▶ **What is being asked**:
Return the material word for word. Do not include pictures.
-------------------------
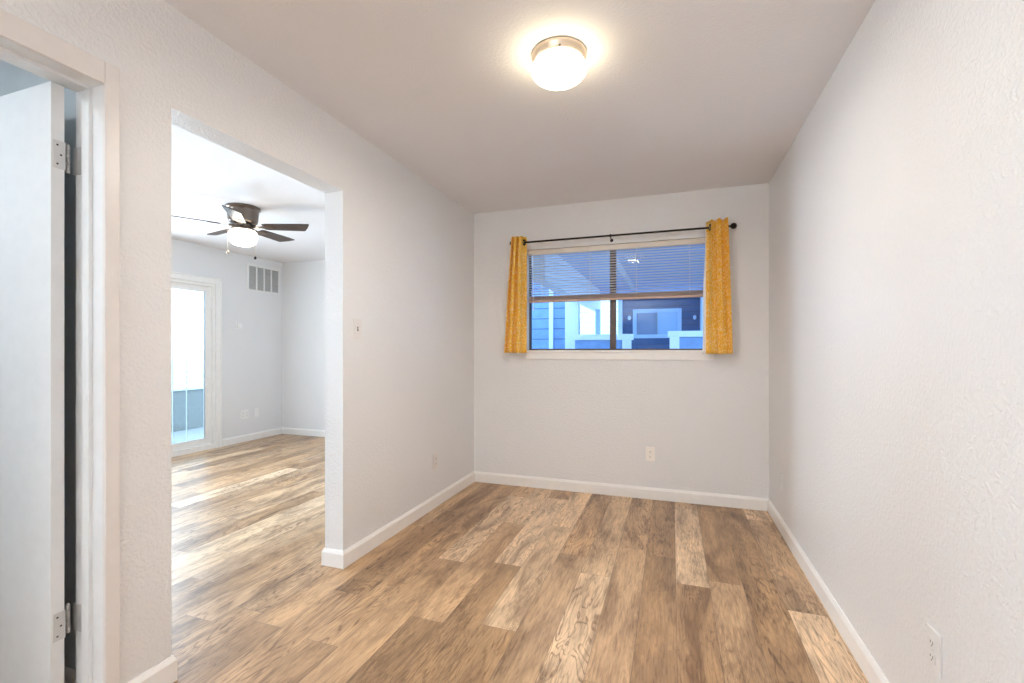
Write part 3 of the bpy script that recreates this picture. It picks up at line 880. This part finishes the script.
# navy neighbouring house
nh = tag(empty('navy_house', (.5, 10, GZ)), 'navy lap-sided house with a white-framed window, facing across the walkway', 'house')
NY = 10.0
def px_x(px, Y):      # world X on the plane Y seen at photo column px
    th = radians(YAW); u = (px - 512) / 463.0
    dx = -sin(th) + u * cos(th); dy = cos(th) + u * sin(th)
    return Y * dx / dy
nx0, nx1 = px_x(621, NY), 4.0
wx0, wx1 = px_x(633, NY), px_x(681.5, NY)
wz0, wz1 = 1.43, 2.03
wl = pk(box('siding_wall', nx0, nx1, NY, NY + .2, GZ, 2.46, M['siding_navy']), nh)
pk(box('corner_board', nx0 - .06, nx0 + .03, NY - .03, NY + .1, GZ, 2.24, M['ext_white'], bev=.003), nh)
bm = bmesh.new(); q = .075
bx(bm, wx0, wx0 + q, NY - .05, NY, wz0, wz1, .003); bx(bm, wx1 - q, wx1, NY - .05, NY, wz0, wz1, .003)
bx(bm, wx0 + q, wx1 - q, NY - .05, NY, wz1 - q, wz1, .003); bx(bm, wx0 + q, wx1 - q, NY - .05, NY, wz0, wz0 + q, .003)
wf = pk(done(bm, 'window_casing', M['ext_trim']), nh)
xm = (wx0 + wx1) / 2
g1 = pk(box('window_pane', wx0 + q, xm - .012, NY - .012, NY - .004, wz0 + q, wz1 - q, plain('dim_pane', (.16, .25, .38), .12)), nh)
g2 = pk(box('window_pane', xm + .012, wx1 - q, NY - .012, NY - .004, wz0 + q, wz1 - q, plain('curtained_pane', (.42, .60, .78), .25)), nh)
pk(box('window_mullion', xm - .012, xm + .012, NY - .03, NY - .002, wz0 + q, wz1 - q, M['slate'], bev=.002), nh)
def sconce(px, zc, label):
    x = px_x(px, NY)
    s = tag(empty('wall_sconce', (x, NY, zc)), label, 'wall lamp', 'wall lamps on the navy house')
    bm = bmesh.new(); lathe(bm, [(0, 0), (.03, 0), (.03, -.01), (.012, -.015), (.012, -.04), (0, -.04)], 20, (0, 0, 0), 'Y'); done(bm, 'bracket', M['slate'], s, auto=True)
    bm = bmesh.new(); lathe(bm, [(0, .045), (.018, .040), (.030, .02), (.033, -.006), (.027, -.03), (.012, -.044), (0, -.045)], 20, (0, -.06, 0)); done(bm, 'lamp_shade', M['ext_white'], s, smooth=True)
sconce(629.5, 1.86, 'small round wall lamp left of the navy house window')
sconce(694.5, 1.84, 'small round wall lamp right of the navy house window')
# downpipe-like side return at the right of the window view
pk(box('side_board', px_x(700, NY), px_x(700, NY) + .25, NY - .5, NY - .001, GZ, 2.24, M['ext_white'], bev=.004), nh)
# two half walls with white caps
HY = 7.0
def half_wall(xa, xb, post_side, label, dz=0.0):
    h = tag(empty('half_wall', ((xa + xb) / 2, HY, GZ)), label, 'half wall', 'white-capped half walls outside the window')
    zc = 1.385 + dz
    pk(box('siding_panel', xa, xb, HY, HY + .10, GZ, zc - .03, M['siding_blue']), h)
    pk(box('wall_cap', xa - .03, xb + .03, HY - .035, HY + .135, zc - .05, zc + .035, M['ext_white'], bev=.005), h)
    x = xb if post_side > 0 else xa
    s = (x - .125, x + .005) if post_side > 0 else (x - .005, x + .125)
    pk(box('end_board', s[0], s[1], HY - .02, HY, GZ, zc - .05, M['ext_white'], bev=.003), h)
half_wall(-1.40, px_x(631, HY), 1, 'blue half wall with white cap seen left, beyond the window mullion')
half_wall(px_x(670, HY), 1.2, -1, 'blue half wall with white cap seen through the right window pane, beside the right curtain', .035)

# ================================================================== patio beyond the slider
tag(box('patio_slab', -8.2, XS - .13, 1.0, 7.0, GZ - .06, GZ + .06, M['concrete']), kind='structure')
pw = tag(empty('patio_half_wall', (-7.2, 4.4, GZ)), 'grey blue patio half wall outside the glass sliding door', 'half wall')
pk(box('stucco_panel', -7.26, -7.16, 2.0, 7.0, GZ + .06, .56, M['patio_wall']), pw)
pk(box('wall_cap', -7.29, -7.13, 2.0, 7.0, .56, .60, M['ext_white'], bev=.004), pw)
ps = tag(empty('patio_screen', (-7.21, 4.4, .6)), 'white slatted privacy screen above the patio half wall', 'screen')
bm = bmesh.new()  # thin white uprights joined by bars at top and bottom
for z in (.66, .74, .82): bx(bm, -7.23, -7.19, 2.0, 7.0, z, z + .035, .002)
pk(done(bm, 'rails', M['ext_white']), ps)
for i in range(9):
    yy = 2.2 + i * .55
    pk(box('post', -7.245, -7.175, yy - .025, yy + .025, .60, 1.05, M['ext_white'], bev=.002), ps)
vb = tag(empty('slider_bars', (XS - .16, 3.6, 0)), 'thin white upright bars just outside the glass slider', 'screen door')
bm = bmesh.new()  # thin white uprights joined by bars at top and bottom
for yy in (3.80, 3.965):
    bx(bm, XS - .165, XS - .150, yy - .003, yy + .003, -.02, SLZ - .01)
bx(bm, XS - .165, XS - .150, 3.79, 3.975, -.02, .01); bx(bm, XS - .165, XS - .150, 3.79, 3.975, SLZ - .04, SLZ - .01)
pk(done(bm, 'frame', M['ext_white']), vb)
-------------------------
▶ **Solution**:
Write part 3 of the bpy script that recreates this picture. It picks up at line 880. This part finishes the script.
# navy neighbouring house
nh = tag(empty('navy_house', (.5, 10, GZ)), 'navy lap-sided house with a white-framed window, facing across the walkway', 'house')
NY = 10.0
def px_x(px, Y):      # world X on the plane Y seen at photo column px
    th = radians(YAW); u = (px - 512) / 463.0
    dx = -sin(th) + u * cos(th); dy = cos(th) + u * sin(th)
    return Y * dx / dy
nx0, nx1 = px_x(621, NY), 4.0
wx0, wx1 = px_x(633, NY), px_x(681.5, NY)
wz0, wz1 = 1.43, 2.03
wl = pk(box('siding_wall', nx0, nx1, NY, NY + .2, GZ, 2.46, M['siding_navy']), nh)
pk(box('corner_board', nx0 - .06, nx0 + .03, NY - .03, NY + .1, GZ, 2.24, M['ext_white'], bev=.003), nh)
bm = bmesh.new(); q = .075
bx(bm, wx0, wx0 + q, NY - .05, NY, wz0, wz1, .003); bx(bm, wx1 - q, wx1, NY - .05, NY, wz0, wz1, .003)
bx(bm, wx0 + q, wx1 - q, NY - .05, NY, wz1 - q, wz1, .003); bx(bm, wx0 + q, wx1 - q, NY - .05, NY, wz0, wz0 + q, .003)
wf = pk(done(bm, 'window_casing', M['ext_trim']), nh)
xm = (wx0 + wx1) / 2
g1 = pk(box('window_pane', wx0 + q, xm - .012, NY - .012, NY - .004, wz0 + q, wz1 - q, plain('dim_pane', (.16, .25, .38), .12)), nh)
g2 = pk(box('window_pane', xm + .012, wx1 - q, NY - .012, NY - .004, wz0 + q, wz1 - q, plain('curtained_pane', (.42, .60, .78), .25)), nh)
pk(box('window_mullion', xm - .012, xm + .012, NY - .03, NY - .002, wz0 + q, wz1 - q, M['slate'], bev=.002), nh)
def sconce(px, zc, label):
    x = px_x(px, NY)
    s = tag(empty('wall_sconce', (x, NY, zc)), label, 'wall lamp', 'wall lamps on the navy house')
    bm = bmesh.new(); lathe(bm, [(0, 0), (.03, 0), (.03, -.01), (.012, -.015), (.012, -.04), (0, -.04)], 20, (0, 0, 0), 'Y'); done(bm, 'bracket', M['slate'], s, auto=True)
    bm = bmesh.new(); lathe(bm, [(0, .045), (.018, .040), (.030, .02), (.033, -.006), (.027, -.03), (.012, -.044), (0, -.045)], 20, (0, -.06, 0)); done(bm, 'lamp_shade', M['ext_white'], s, smooth=True)
sconce(629.5, 1.86, 'small round wall lamp left of the navy house window')
sconce(694.5, 1.84, 'small round wall lamp right of the navy house window')
# downpipe-like side return at the right of the window view
pk(box('side_board', px_x(700, NY), px_x(700, NY) + .25, NY - .5, NY - .001, GZ, 2.24, M['ext_white'], bev=.004), nh)
# two half walls with white caps
HY = 7.0
def half_wall(xa, xb, post_side, label, dz=0.0):
    h = tag(empty('half_wall', ((xa + xb) / 2, HY, GZ)), label, 'half wall', 'white-capped half walls outside the window')
    zc = 1.385 + dz
    pk(box('siding_panel', xa, xb, HY, HY + .10, GZ, zc - .03, M['siding_blue']), h)
    pk(box('wall_cap', xa - .03, xb + .03, HY - .035, HY + .135, zc - .05, zc + .035, M['ext_white'], bev=.005), h)
    x = xb if post_side > 0 else xa
    s = (x - .125, x + .005) if post_side > 0 else (x - .005, x + .125)
    pk(box('end_board', s[0], s[1], HY - .02, HY, GZ, zc - .05, M['ext_white'], bev=.003), h)
half_wall(-1.40, px_x(631, HY), 1, 'blue half wall with white cap seen left, beyond the window mullion')
half_wall(px_x(670, HY), 1.2, -1, 'blue half wall with white cap seen through the right window pane, beside the right curtain', .035)

# ================================================================== patio beyond the slider
tag(box('patio_slab', -8.2, XS - .13, 1.0, 7.0, GZ - .06, GZ + .06, M['concrete']), kind='structure')
pw = tag(empty('patio_half_wall', (-7.2, 4.4, GZ)), 'grey blue patio half wall outside the glass sliding door', 'half wall')
pk(box('stucco_panel', -7.26, -7.16, 2.0, 7.0, GZ + .06, .56, M['patio_wall']), pw)
pk(box('wall_cap', -7.29, -7.13, 2.0, 7.0, .56, .60, M['ext_white'], bev=.004), pw)
ps = tag(empty('patio_screen', (-7.21, 4.4, .6)), 'white slatted privacy screen above the patio half wall', 'screen')
bm = bmesh.new()  # thin white uprights joined by bars at top and bottom
for z in (.66, .74, .82): bx(bm, -7.23, -7.19, 2.0, 7.0, z, z + .035, .002)
pk(done(bm, 'rails', M['ext_white']), ps)
for i in range(9):
    yy = 2.2 + i * .55
    pk(box('post', -7.245, -7.175, yy - .025, yy + .025, .60, 1.05, M['ext_white'], bev=.002), ps)
vb = tag(empty('slider_bars', (XS - .16, 3.6, 0)), 'thin white upright bars just outside the glass slider', 'screen door')
bm = bmesh.new()  # thin white uprights joined by bars at top and bottom
for yy in (3.80, 3.965):
    bx(bm, XS - .165, XS - .150, yy - .003, yy + .003, -.02, SLZ - .01)
bx(bm, XS - .165, XS - .150, 3.79, 3.975, -.02, .01); bx(bm, XS - .165, XS - .150, 3.79, 3.975, SLZ - .04, SLZ - .01)
pk(done(bm, 'frame', M['ext_white']), vb)